Motorist wins case after maths whizzes break speed camera code
Aram Perez
aramperez at mac.com
Thu Aug 11 16:07:47 EDT 2005
On Aug 10, 2005, at 7:01 PM, Victor Duchovni wrote:
> On Wed, Aug 10, 2005 at 02:29:38PM -0400, brucee at chunder.com wrote:
>
>> The facts are very scrambled but I like it.
>> The brief TV reports from lawyers were more factual.
>>
>> Motorist wins case after maths whizzes break speed camera code
>
> http://www.faqs.org/qa/rfcc-1420.html
>
> Possibly related:
>
> http://www.redflex.com.au/traffic/pdfs/RedflexSpeed2V2.pdf
From the brochure: "Security/Encryption: all enforcement information
is public key authenticated using MD5 encryption to ensure
information is authentic and tamper free". So, of course, it must be
very secure, no marketing enhancements here.

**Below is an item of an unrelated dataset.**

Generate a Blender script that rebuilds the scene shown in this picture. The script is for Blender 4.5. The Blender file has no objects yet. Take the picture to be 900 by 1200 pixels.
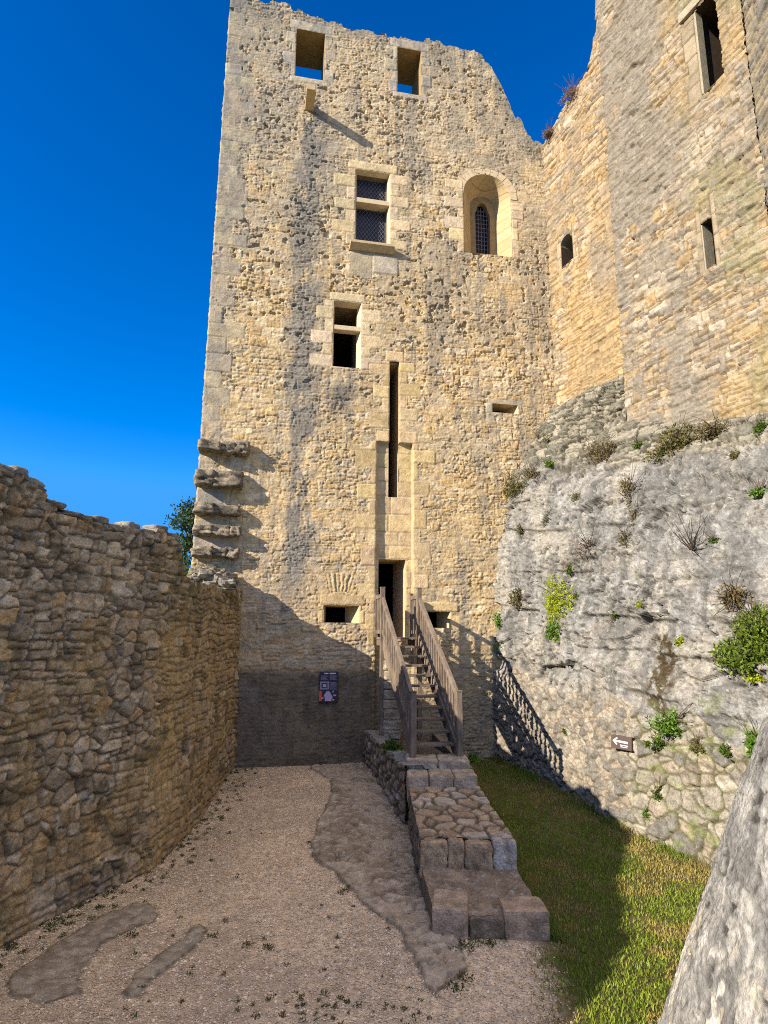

On the other hand, it seems that the prosecutor didn't use/hire the
proper expert witness. Putting aside the inaccuracies of the article
I'm trying to interpret correctly what the article stated. The record
being protected by MD5 consists of the "time, date, place,
numberplate and speed". Assuming that only the speed was in question,
then it should be possible to calculate all the MD5's for all
possible speed values and see if you get a collision (actually, just
the speed values above the speed limit).